IDC Predicts: By 2028, 60% of Chief Data and Analytics Officers in Asia/Pacific Will Rival CIOs in Shaping Tech Investments

According to the IDC FutureScape: Worldwide Data and Analytics 2025 Predictions — Asia/Pacific (Excluding Japan) Implications, by 2028, 60% of Chief Data and Analytics Officers (CDAO) in Asia-based top 2000 companies will rival the CIO in terms of influence on enterprise spending in technology. This signals the growing role of CDAOs in shaping technology investments across the Asia/Pacific region and a shift in organizational priorities.

Traditionally, CIOs led technology decisions, focusing on IT systems, security, and innovation. However, as data has become a strategic business asset, CDAOs are increasingly responsible for data governance, compliance, and analytics strategies that support business goals. While CIOs continue to manage technology infrastructure, CDAOs ensure data initiatives create value and comply with regulations. This shift is especially pronounced in the Asia/Pacific emerging markets, where the rise of GenAI is revolutionizing how businesses collect, analyze, and use data to drive innovation and operational efficiency. As a result, CDAOs are taking on a central role in shaping technology strategies, complementing the CIO’s focus on IT systems while maximizing data’s value to drive business success.

“As enterprises embark on their Agentic AI journey, they must first establish a strong Enterprise Intelligence architecture—one that forms the foundation not only for Agentic AI but for AI in all its forms. Achieving this requires the adoption of unified data platforms that seamlessly integrate best-in-class capabilities in data intelligence, data quality, and multimodal data management,” says Deepika Giri, head of research, Big Data & AI, IDC Asia/Pacific including Japan (APJ) Research. “Amid this shift, CDAOs are emerging as key decision-makers. With data-driven strategies becoming the backbone of AI transformation, enterprises must empower CDAOs to lead the charge in building scalable, intelligent, and future-ready AI ecosystems,” ends Giri.

This study presents the top 10 predictions for Data and Analytics initiatives through 2030. Each prediction is assessed based on its impact (a mix of cost and complexity to address) and time frame to the expected stated adoption level. This study also highlights IT impact and guidance for technology buyers for each prediction statement.
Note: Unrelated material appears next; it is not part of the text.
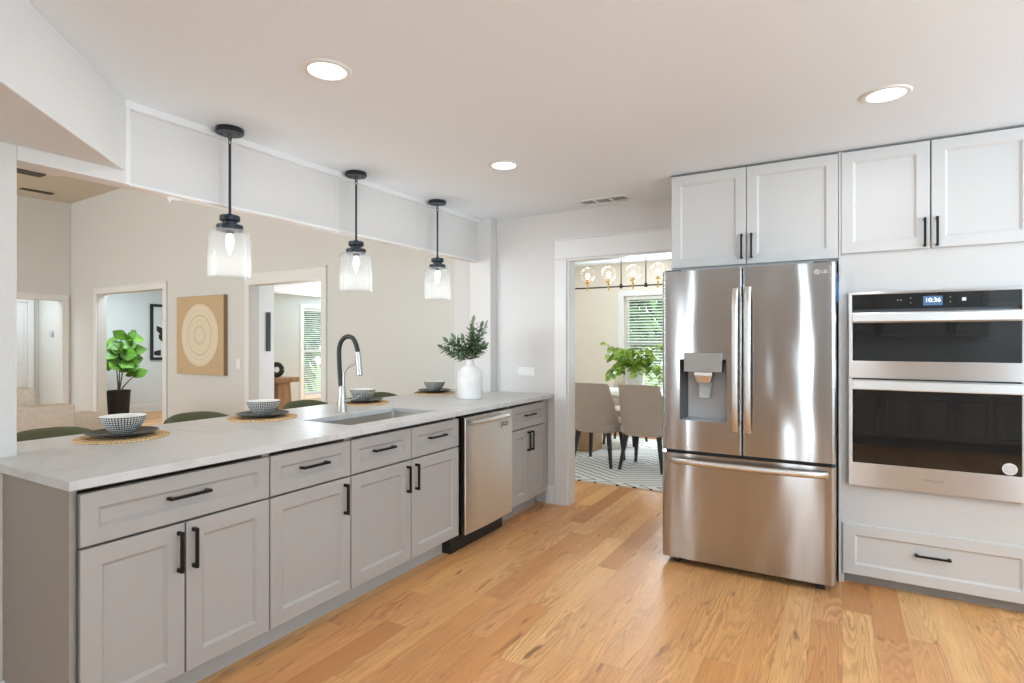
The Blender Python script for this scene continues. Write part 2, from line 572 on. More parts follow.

The following are some of the predictions representing the expected trends with potential impact on Data and Analytics initiatives:

Data and Model Governance: By 2026 only 25% of A2000 organizations will have aligned data intelligence with AI model intelligence to unify governance policies, practices, and technologies in the synthesis of data used with AI models.

Data Platforms: By 2027, over 50% of organizations in APeJ will be ready to use their data with GenAI due to the increased adoption of data platforms for data storage, standardization, and access.

Data Collaboration: By 2028, data collaboration via data exchanges and/or data clean rooms will have penetrated 70% of A2000 organizations.

Synthetic Data: By 2028 GenAI’s creation of synthetic data will improve the accuracy and reliability of predictive analytics by 40% in areas with limited data.

Data Security and Privacy: By the end of 2025, data security teams in A2000 companies will provide 40% of the information collected from their tools to other lines of business to provide unified governance across the business.